Key to improving infrastructure in Latin America and the Caribbean, spending better
Washington DC – infoZine – Rethinking Infrastructure in Latin America and the Caribbean – Spending Better to Achieve More argues that although the region trails others in infrastructure investment, it should focus on spending better before thinking of spending more. While Latin America and the Caribbean spends 3 percent of GDP on average – compared to 7.7 percent in East Asia and Pacific for instance – many countries spend more than 4 percent.
Rather than focusing on often poorly defined financing gaps, the report advocates for addressing “service gaps,” according to countries’ development priorities. This means putting in place efficient ways of addressing these needs, and developing clear rules for deciding when taxpayers should finance services, instead of users.
Spending more efficiently could have enormous benefits. In the case of the energy sector, where transmission and distribution losses are high, LAC would need $23 billion per year if it were to follow the same investment path of the past. Costs would at least halve under an approach that favors efficiency, climate resiliency and renewable energy solutions.
According to the report, many of the causes for inefficient infrastructure investment have roots beyond the sector, including lack of institutional capacity for planning, regulatory uncertainty, and budgeting and implementation issues in many countries. Inefficient procurement processes, for instance, contribute to excess costs.

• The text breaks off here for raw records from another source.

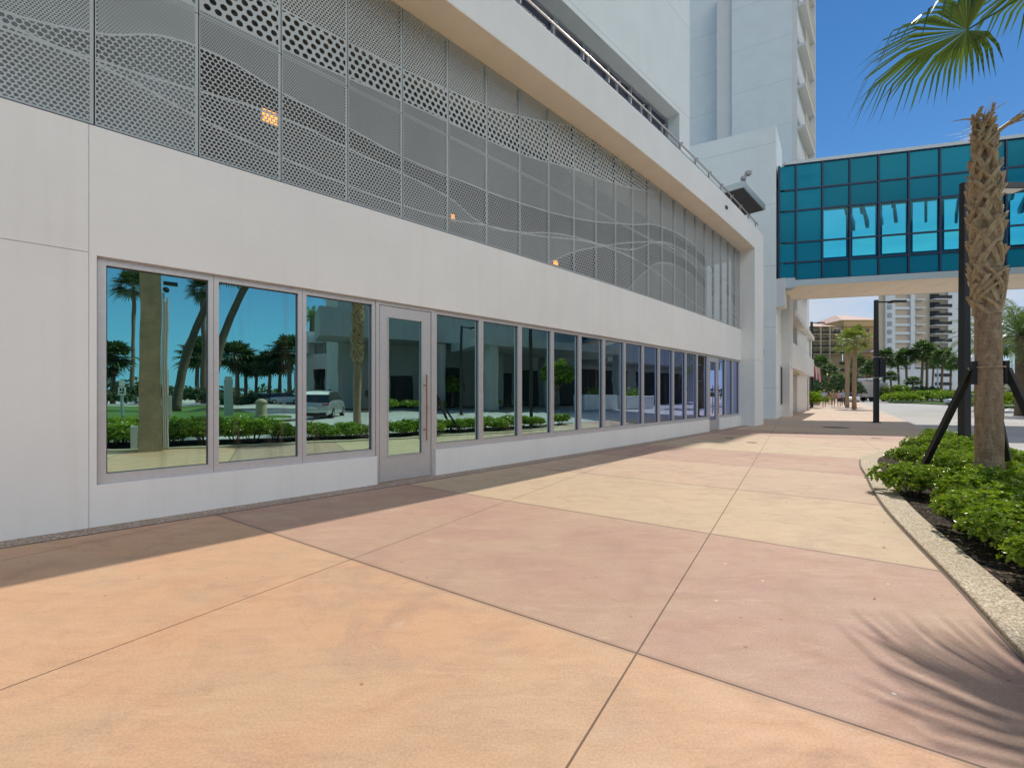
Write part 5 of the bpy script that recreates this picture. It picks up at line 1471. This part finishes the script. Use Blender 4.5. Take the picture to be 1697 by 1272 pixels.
m = MB(); q = UP + ub * .30 - ua * .12; m.ball((q.x, q.y, 3.98), .07); m.obox((q.x, q.y, 0), ub, ua, -.05, .22, -.06, .06, 4.10, 4.18); m.build('camera', M['black'], up)
def rtall(px, py, ytop, k=1.0):
    g, d = mirrored(px, py, k); return g, hz(ytop, d), d
g, z, d = rtall(222, 665, 475, 1.0)
TP = sabal('fan_palm', g, 'tall thin fan palm mirrored at the left of the first window', 'tall palms behind the viewer', z, .36 * d / 90, .30 * d / 90, (0, 0), 34, .028 * d, .022 * d, 71, None, 'leaf_dark', 20, 'bark_far', .05)
g, z, d = rtall(293, 680, 440, 1.0)
lp = sabal('leaning_palm', g, 'leaning palm trunk mirrored in the first window behind the concrete pole', 'tall palms behind the viewer', z, .33, .27, (2.2, 3.0), 30, 1.1, .9, 72, None, 'leaf_dark', 20, 'bark_far')
g, z, d = rtall(335, 668, 478, 1.0)
t2 = sabal('fan_palm', g, 'tall straight palm mirrored at the right of the first window', 'tall palms behind the viewer', z, .40, .34, (0, 0), 32, .026 * d, .02 * d, 73, None, 'leaf_dark', 20, 'bark_far')
g, z, d = rtall(356, 680, 430, 1.0)
sabal('leaning_palm', g, 'leaning palm mirrored between the first and second windows', 'tall palms behind the viewer', z, .33, .27, (2.0, 2.6), 26, 1.1, .9, 74, None, 'leaf_dark', 20, 'bark_far')
SB = None
sab = [(192, 668, 590), (325, 667, 590), (395, 668, 592), (425, 667, 610), (445, 668, 603), (462, 667, 600), (478, 668, 583), (180, 668, 605), (340, 666, 585), (408, 667, 603)]
for i, (px, py, yt) in enumerate(sab):
    g, z, d = rtall(px, py, yt)
    if SB is None:
        SB = sabal('cabbage_palm', g, 'bushy dark cabbage palm behind the lawn, mirrored in the left windows', 'cabbage palms behind the lawn', 5.5, .25, .22, (0, 0), 30, 1.6, 1.1, 81, None, 'leaf_dark', 18, 'bark_far', .07)
        SB.scale = (z / 5.5,) * 3
    else: dup(SB, g, i * 1.1, z / 5.5)
for i, (px, py, rad, h) in enumerate([(345, 672, 2.6, 2.0), (310, 672, 2.6, 2.2), (190, 672, 2.4, 1.6), (400, 676, 2.0, 1.2), (218, 668, 3.0, 3.0), (250, 668, 3.0, 2.6), (545, 674, 2.2, 2.0)]):
    g, d = mirrored(px, py, 1.0); bush(g, rad, h, 'dark bush behind the lawn, mirrored in the left windows', 90 + i, 500, .25, 'leaf_dark', 'bush', 'bush', 'bushes behind the lawn')
# limestone bollard, grey post, sign post
g, d = mirrored(433, 690, 1.0); bo = thing('stone_bollard', g, 'stubby domed limestone bollard on the lawn corner, mirrored in the second window', 'bollard')
m = MB(); m.tube([(g.x, g.y, 0), (g.x, g.y, .12), (g.x, g.y, .13), (g.x, g.y, .78), (g.x, g.y, .80), (g.x, g.y, .86)], [.34, .34, .28, .27, .33, .33], 16); m.build('shaft', M['stone'], bo)
m = MB(); m.ball((g.x, g.y, .86), .29, 14, 8, .75); m.build('cap', M['stone'], bo, smooth=True)
g, d = mirrored(381, 688, 1.0); po = MB(); po.obox(g, (.7, .7, 0), (-.7, .7, 0), -.22, .22, -.22, .22, 0, 2.35); po.obox(g, (.7, .7, 0), (-.7, .7, 0), -.18, .18, -.18, .18, 2.35, 2.5); tag(po.build('marker_post', M['canopy'], bevel=.02), 'square grey post on the lawn, mirrored in the second window', 'post')
g, d = mirrored(206, 695, 1.0); sp_ = thing('sign_post', g, 'parking sign post on the lawn, mirrored at the left of the first window', 'sign')
m = MB(); m.box(g.x - .05, g.x + .05, g.y - .05, g.y + .05, 0, 2.2); m.build('post', M['canopy'], sp_)
nrm = (Vector((-4, 5, 0)) - g).normalized(); sd = Vector((-nrm.y, nrm.x, 0))
m = MB(); m.obox(g + nrm * .06, sd, nrm, -.16, .16, 0, .015, 1.35, 1.75); m.obox(g + nrm * .06, sd, nrm, -.12, .12, 0, .015, 1.80, 2.15); m.build('sign_plate', M['white'], sp_)
m = MB(); m.obox(g + nrm * .076, sd, nrm, -.10, .10, 0, .004, 1.44, 1.50); m.obox(g + nrm * .076, sd, nrm, -.08, -.02, 0, .004, 1.53, 1.70); m.obox(g + nrm * .076, sd, nrm, .02, .09, 0, .004, 1.56, 1.68); m.build('sign_mark', M['tyre'], sp_)
# cars
g1, d = mirrored(508, 688, 1.0); g2, d2 = mirrored(566, 688, 1.0)
c_ = (g1 + g2) / 2; c_.z = -.13; dv = (g1 - Vector((0, 0, 0))).normalized()
car('parked_car', c_, math.atan2((c_ - P(3.2)).y, (c_ - P(3.2)).x) + .25, 'grey crossover seen from behind, mirrored in the third window', 'silver', 4.6, 1.95, 1.72)
for i, (px, py, pt) in enumerate([(425, 668, 'cardark'), (448, 668, 'silver'), (470, 668, 'carwhite'), (230, 666, 'carwhite')]):
    g, d = mirrored(px, py, 1.0); g.z = -.1; car('parked_car', g, R(-60) + i, ['dark car', 'silver car', 'white car', 'white pickup sized car'][i] + [' left of the row', ' in the middle of the row', ' right of the row', ' behind the tall palm'][i] + ', mirrored far beyond the lawn', pt, 4.5 if i < 3 else 5.2, 1.82, 1.6 if i < 3 else 1.9)
# palm standing in the roadside planter right of the picture is mirrored too; plus two tall date palms by the villa
for i, (px, yt) in enumerate(((520, 530), (552, 525))):
    g, z, d = rtall(px, 666, yt); date_palm(g, z, .045 * d, ['left', 'right'][i] + ' one of two tall feathery palms at the white villa, mirrored', 101 + i, 30)
# white villa with roof terrace, mirrored far off
g1, d1 = mirrored(486, 666, 1.0); g2, d2 = mirrored(600, 668, 1.0)
vu = (g2 - g1); VL = vu.length; vu.normalize(); vn = Vector((vu.y, -vu.x, 0))
if vn.dot(-g1) > 0: vn = -vn
vl = thing('white_villa', g1, 'white villa with a roof terrace across the drive, mirrored in the third window', 'building')
def vz(y): return hz(y, d1)
MB().obox(g1, vu, vn, 0, VL * .28, 0, 10, 0, vz(552)).build('stair_tower', M['stucco_plain'], vl)
MB().obox(g1, vu, vn, VL * .281, VL * 1.2, 0, 12, 0, vz(590)).build('wall', M['stucco_plain'], vl)
MB().obox(g1, vu, vn, VL * .281, VL * 1.2, -.5, 12, vz(572), vz(563)).build('roof_slab', M['stucco_plain'], vl)
for k in range(6): MB().obox(g1, vu, vn, VL * (.32 + k * .15), VL * (.335 + k * .15), .2, .6, vz(590), vz(572)).build('post', M['grey'], vl)
for k in range(3): MB().obox(g1, vu, vn, VL * (.36 + k * .25), VL * (.50 + k * .25), -.05, .02, vz(650), vz(615)).build('window', M['glass_far'], vl)
# hotel across the street: porch, columns, drive-in
h1 = Vector((25.5, -8.5, 0)); hu = Vector((.54, .84, 0)).normalized(); hn = Vector((hu.y, -hu.x, 0))
M['stucco_shaded'] = stucco('shaded_hotel_stucco', (.40, .41, .40), .4)  # white walls given a darker colour that stands for their shade
ht = thing('hotel_across', h1 + hu * 15, 'white hotel with deep porch and thick columns across the street, mirrored in the windows', 'building')
w_ = MB()
w_.obox(h1, hu, hn, 2, 66, 5, 14, 0, 16)
w_.obox(h1, hu, hn, 0, 30, 0, 4.99, 6.2, 8.6)
w_.build('wall', M['stucco_shaded'], ht)
for k, (a0, ww) in enumerate(((4.6, 1.5), (10.5, 1.2), (17, 1.4), (24, 1.4))):
    MB().obox(h1, hu, hn, a0, a0 + ww, .4, .4 + ww, 0, 6.2).build('column', M['tan_pale'] if k == 0 else M['stucco_shaded'], ht, bevel=.15)
for a0, a1, z0, z1 in ((6.5, 9.5, 0, 3.2), (11, 15.5, 0, 4.2), (17, 22, 0, 3.8), (23.5, 29, 0, 4.2), (30, 44, 0, 4.6), (46, 62, 0, 4.6)):
    MB().obox(h1, hu, hn, a0, a1, 4.9, 5.02, z0, z1).build('dark_opening', M['darkgrey'], ht)
for k in range(18):
    MB().obox(h1, hu, hn, 3.5 + k * 3.2, 5.6 + k * 3.2, 4.93, 5.02, 9.4, 11.2).build('window', M['glass_far'], ht)
w_ = MB(); w_.obox(h1, hu, hn, 12, 31, -7, -.02, 5.4, 6.1); w_.obox(h1, hu, hn, 33, 64, -1.5, 4.9, 5.2, 6.4); w_.build('porch_roof', M['stucco_shaded'], ht)
for a0 in (13, 29.5): MB().obox(h1, hu, hn, a0, a0 + .9, -6.6, -5.7, 0, 5.4).build('porch_column', M['stucco_shaded'], ht)
# raised white planters and small tree before the porch
q = h1 + hu * 20 - hn * 6
tag(MB().obox(h1, hu, hn, 22, 26.5, -9.2, -7.4, -.1, 1.3).build('planter_wall', M['white'], bevel=.05), 'white raised planter wall before the porch, mirrored in the middle windows', 'planter')
tag(MB().obox(h1, hu, hn, 28, 32.5, -9.4, -7.6, -.1, 1.2).build('planter_wall', M['white'], bevel=.05), 'second white planter wall further along, mirrored in the far windows', 'planter')
def small_tree(loc, h, rad, label, seed):
    t_ = thing('small_tree', (0, 0, 0), label, 'tree')
    m = MB(); m.tube([(0, 0, 0), (.1, .05, h * .3), (.0, .1, h * .6)], [.13, .10, .06], 8)
    r = random.Random(seed)
    for i in range(6): a = i * 1.05; m.tube([(.05, .05, h * .35), (math.cos(a) * rad * .6, math.sin(a) * rad * .6, h * .75)], [.05, .02], 5)
    m.build('trunk', M['bark_far'], t_)
    b = shrub_mesh(rad, h * .75, 700, .26, seed, 9); b.v = [(x[0], x[1], x[2] + h * .3) for x in b.v]; b.build('crown', M['leaf_hedge'], t_); t_.location = loc; return t_
q = h1 + hu * 19.5 - hn * 8; small_tree(q, 4.2, 1.7, 'small broad leaved tree before the porch, mirrored in the middle windows', 201)
q = h1 + hu * 13.2 + hn * 2.5; small_tree(q, 3.0, 1.5, 'low spreading tree in the porch recess, mirrored', 202)
for i, (a_, b_) in enumerate(((5.2, -1.5), (7.5, -1.6), (9.8, -1.5), (16, -1.2), (24.2, -8.3), (30, -8.5))):
    q = h1 + hu * a_ + hn * b_; bush(q, 1.3, .9 if i < 4 else 2.2, 'green bush along the hotel across the street, mirrored in the windows', 210 + i, 350, .12, 'leaf_hedge', 'bush', 'bush', 'bushes along the hotel across the street')
g, d = mirrored(765, 687, 1.0); lamp((g.x, g.y, 0), 5.9, 'black lamp post across the street, mirrored in the window right of the door', (.5, .85))
# mailbox like bin
q = h1 + hu * 3.6 - hn * 1.5; mb_ = thing('mail_box', q, 'small dark box on a post before the hotel column, mirrored in the door glass', 'mail box')
MB().obox(q, hu, hn, -.05, .05, -.05, .05, 0, 1.1).build('post', M['tyre'], mb_); MB().obox(q, hu, hn, -.3, .3, -.2, .2, 1.1, 1.65).build('box', M['tyre'], mb_, bevel=.04)
bpy.context.view_layer.update()
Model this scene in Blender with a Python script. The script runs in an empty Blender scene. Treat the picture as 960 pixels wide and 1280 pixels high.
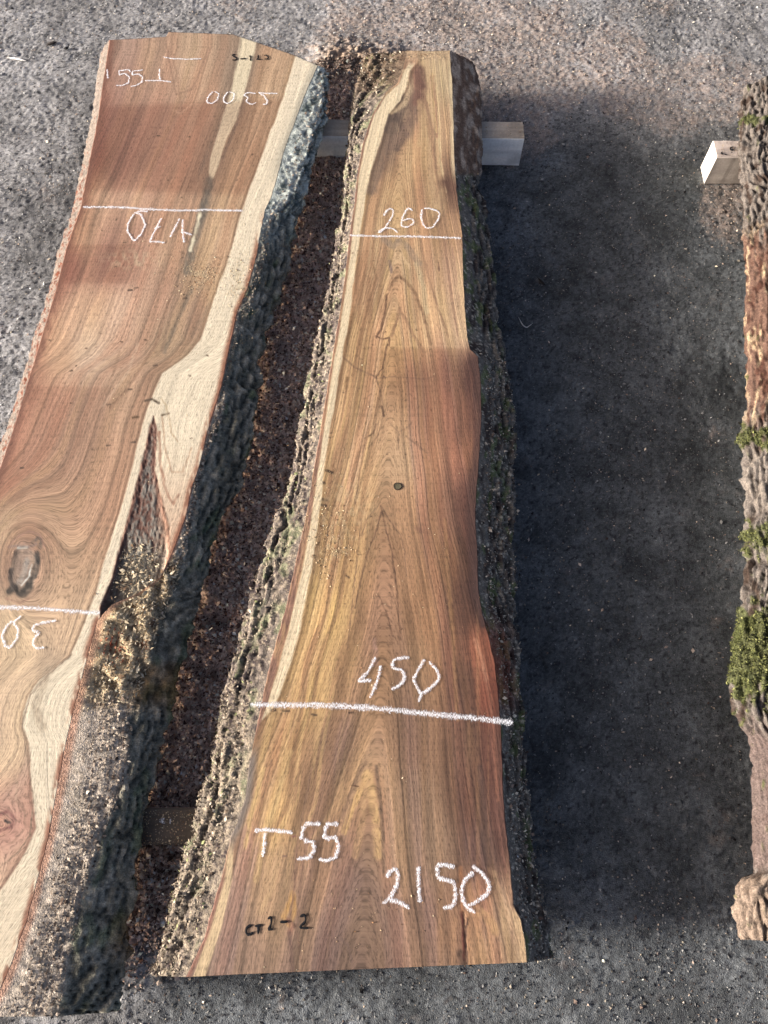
import bpy, bmesh, math
import numpy as np
from mathutils import Vector

# ------------------------------------------------------------------ camera, sky, sun, exposure
S = bpy.context.scene
COL = S.collection
TILT = math.radians(22.9)          # camera looks almost straight down
FPX = 961.0                        # focal length in pixels of a 960 x 1280 picture
ZB, ZT = 0.095, 0.150              # underside and sawn top of the slabs
H = ZT + 1.424
cam = bpy.data.objects.new("camera", bpy.data.cameras.new("camera"))
COL.objects.link(cam)
cam.location = (0, 0, H)
cam.rotation_euler = (TILT, 0, 0)
cam.data.sensor_fit = 'VERTICAL'
cam.data.sensor_height = 24.0
cam.data.lens = FPX / 1280 * 24.0
cam.data.clip_start = 0.01
cam.data.clip_end = 500
S.camera = cam

SUN_EL, SUN_AZ = math.radians(13.5), math.radians(4)   # low light from the left, a little from the viewer's side
w = bpy.data.worlds.new("World"); S.world = w; w.use_nodes = True
nt = w.node_tree; bg = nt.nodes["Background"]
sky = nt.nodes.new("ShaderNodeTexSky"); sky.sky_type = 'NISHITA'; sky.sun_disc = False
sky.sun_elevation = SUN_EL
sky.sun_rotation = -(math.pi / 2 + SUN_AZ)
sky.air_density = 0.35; sky.dust_density = 4.0; sky.ozone_density = 0.0       # thin, hazy, nearly neutral light
nt.links.new(sky.outputs[0], bg.inputs[0]); bg.inputs[1].default_value = 0.115
sun = bpy.data.objects.new("sun", bpy.data.lights.new("sun", 'SUN')); COL.objects.link(sun)
sun.data.energy = 5.0; sun.data.angle = math.radians(9.0); sun.data.color = (1.0, 0.96, 0.91)
sd = Vector((math.cos(SUN_EL) * math.cos(SUN_AZ), math.cos(SUN_EL) * math.sin(SUN_AZ), -math.sin(SUN_EL)))
sun.rotation_euler = sd.to_track_quat('-Z', 'Y').to_euler()
sun.location = (-3, -0.5, 3)
S.view_settings.view_transform = 'Standard'; S.view_settings.look = 'None'
S.view_settings.gamma = 1; S.view_settings.use_curve_mapping = False
S.view_settings.exposure = 1.38

# ------------------------------------------------------------------ numeric helpers
rng = np.random.default_rng(7)
ct, st = math.cos(TILT), math.sin(TILT)

def un(px, py, z):
    """point of the photograph -> x, y on the level z"""
    px = np.asarray(px, float); py = np.asarray(py, float)
    dx = (px - 480) / FPX; v = -(py - 640) / FPX
    dy = v * ct + st; dz = v * st - ct
    k = (z - H) / dz
    return dx * k, dy * k

def pj(x, y, z):
    """x, y, z -> point of the photograph (used as map coordinates for stains and grain)"""
    zz = z - H
    cy = y * ct + zz * st; cz = -y * st + zz * ct
    return 480 + FPX * x / -cz, 640 - FPX * cy / -cz

def _hash(ix, iy, seed):
    h = (ix * 374761393 + iy * 668265263 + seed * 97463477) & 0xffffffff
    h = ((h ^ (h >> 13)) * 1274126177) & 0xffffffff
    h ^= h >> 16
    return h / 4294967295.0

def vn(x, y, seed=0):
    x, y = np.broadcast_arrays(np.asarray(x, float), np.asarray(y, float))
    ix = np.floor(x).astype(np.int64); iy = np.floor(y).astype(np.int64)
    fx = x - ix; fy = y - iy
    fx = fx * fx * (3 - 2 * fx); fy = fy * fy * (3 - 2 * fy)
    a = _hash(ix, iy, seed); b = _hash(ix + 1, iy, seed); c = _hash(ix, iy + 1, seed); d = _hash(ix + 1, iy + 1, seed)
    return ((a + (b - a) * fx) * (1 - fy) + (c + (d - c) * fx) * fy) * 2 - 1

def fbm(x, y, octv=4, seed=0, gain=0.5):
    s = 0; a = 1.0; t = 0
    x = np.asarray(x, float); y = np.asarray(y, float)
    for o in range(octv):
        s = s + a * vn(x * 2 ** o + 17.3 * o, y * 2 ** o - 9.1 * o, seed + o * 31); t += a; a *= gain
    return s / t

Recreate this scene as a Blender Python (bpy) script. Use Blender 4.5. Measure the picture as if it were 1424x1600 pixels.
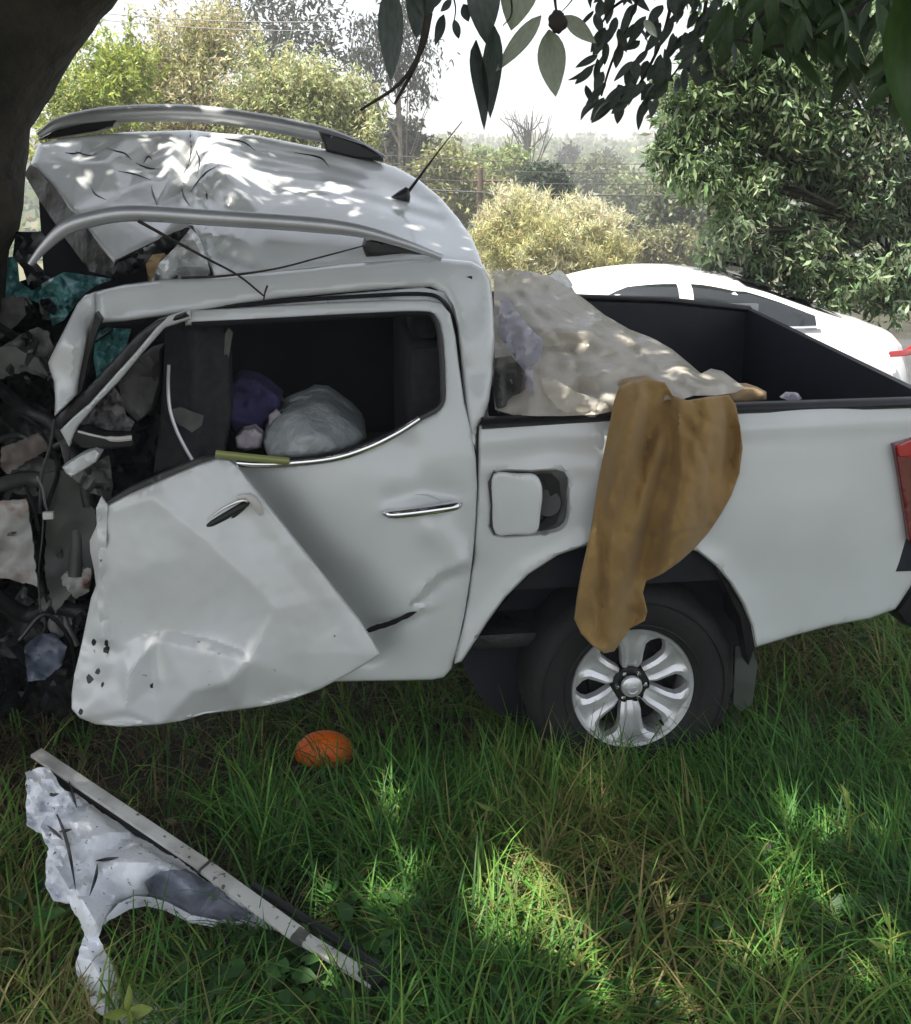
import bpy, bmesh, math, random
import numpy as np
from mathutils import Vector, Matrix, noise
from mathutils.geometry import delaunay_2d_cdt

for o in list(bpy.data.objects):
    bpy.data.objects.remove(o)
SC = bpy.context.scene
COL = SC.collection
R = math.radians
PI = math.pi
rnd = random.Random(7)
nrs = np.random.default_rng(11)

# ------------------------------------------------------------------ camera
CAM = np.array([0.0, 0.0, 2.227])
FPX, CX, CY, PITCH = 1600.0, 712.0, 503.0, R(9.0)
cd = bpy.data.cameras.new('camera')
cam = bpy.data.objects.new('camera', cd)
COL.objects.link(cam)
cam.location = CAM
cam.rotation_euler = (R(90) - PITCH, 0, 0)
cd.sensor_fit = 'HORIZONTAL'
cd.sensor_width = 36.0
cd.lens = 36.0 * FPX / 1424.0
cd.shift_x = 0.0
cd.shift_y = (CY - 800.0) / 1424.0
cd.clip_start = 0.05
cd.clip_end = 2000
SC.camera = cam

# ------------------------------------------------------------------ light
SUN_DIR = Vector((-0.30, -0.14, 0.94)).normalized()      # towards the sun
el = math.asin(SUN_DIR.z)
az = math.atan2(SUN_DIR.x, SUN_DIR.y)
w = bpy.data.worlds.new('World')
SC.world = w
w.use_nodes = True
nt = w.node_tree
sky = nt.nodes.new('ShaderNodeTexSky')
sky.sky_type = 'NISHITA'
sky.sun_disc = False
sky.sun_elevation = el
sky.sun_rotation = az
sky.dust_density = 2.5
sky.air_density = 1.0
hs = nt.nodes.new('ShaderNodeHueSaturation')
hs.inputs['Saturation'].default_value = 0.32
bg = nt.nodes['Background']
bg.inputs['Strength'].default_value = 0.12
nt.links.new(sky.outputs['Color'], hs.inputs['Color'])
nt.links.new(hs.outputs['Color'], bg.inputs['Color'])

sd = bpy.data.lights.new('sun', 'SUN')
sd.energy = 4.0
sd.angle = R(0.53)
sd.color = (1.0, 0.95, 0.86)
sun = bpy.data.objects.new('sun', sd)
COL.objects.link(sun)
sun.location = (-6, -6, 14)
sun.rotation_euler = SUN_DIR.to_track_quat('Z', 'Y').to_euler()

SC.view_settings.view_transform = 'Standard'
SC.view_settings.look = 'None'
SC.view_settings.gamma = 1.0
SC.view_settings.use_curve_mapping = False
SC.view_settings.exposure = 1.4
SC.render.engine = 'CYCLES'
SC.cycles.use_denoising = True
SC.cycles.max_bounces = 8
SC.cycles.transparent_max_bounces = 8
SC.cycles.volume_bounces = 0
SC.cycles.caustics_reflective = False
SC.cycles.caustics_refractive = False

# ------------------------------------------------------------------ frames
cp, sp = math.cos(PITCH), math.sin(PITCH)
FW, UP, RT = np.array([0, cp, -sp]), np.array([0, sp, cp]), np.array([1.0, 0, 0])


def ray(px, py):
    px, py = np.atleast_1d(np.asarray(px, float)), np.atleast_1d(np.asarray(py, float))
    return FW[None] + ((px - CX) / FPX)[:, None] * RT[None] - ((py - CY) / FPX)[:, None] * UP[None]


YAW = R(6.5)
EX = np.array([math.cos(YAW), math.sin(YAW), 0.0])
EY = np.array([-math.sin(YAW), math.cos(YAW), 0.0])
EZ = np.array([0, 0, 1.0])
TO = np.array([0.627, 3.348, 0.0])              # ground point under the rear wheel, outer side


def P(px, py, d):
    """point of the truck's length plane lying d metres inside its near side"""
    r = ray(px, py)
    t = (np.asarray(d, float) - (CAM - TO) @ EY) / (r @ EY)
    return CAM[None] + r * np.atleast_1d(t)[:, None]


def Q(px, py, h):
    """point at height h above the ground"""
    r = ray(px, py)
    t = (np.asarray(h, float) - CAM[2]) / r[:, 2]
    return CAM[None] + r * np.atleast_1d(t)[:, None]


def W(px, py, Y):
    r = ray(px, py)
    t = np.asarray(Y, float) / r[:, 1]
    return CAM[None] + r * np.atleast_1d(t)[:, None]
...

Adequate pricing for infrastructure services is another important potential area for increased efficiency. The report argues that pricing should go beyond simple cost recovery and take into account issues like social acceptability, quality, equity and attraction of commercial financing. In order to preserve tax-payers money, the report says that public and concessional resources should only be deployed where commercial financing is not viable or cost-effective.
Finally, the report concludes that allowing infrastructure operators to diversify their revenue can contribute to easing the fiscal cost. Water treatment plants, for instance, can generate electricity for self-consumption and even sale, and sanitized sludge can be sold as fertilizer, instead of having to be disposed at high cost in sanitary landfills, options not currently available.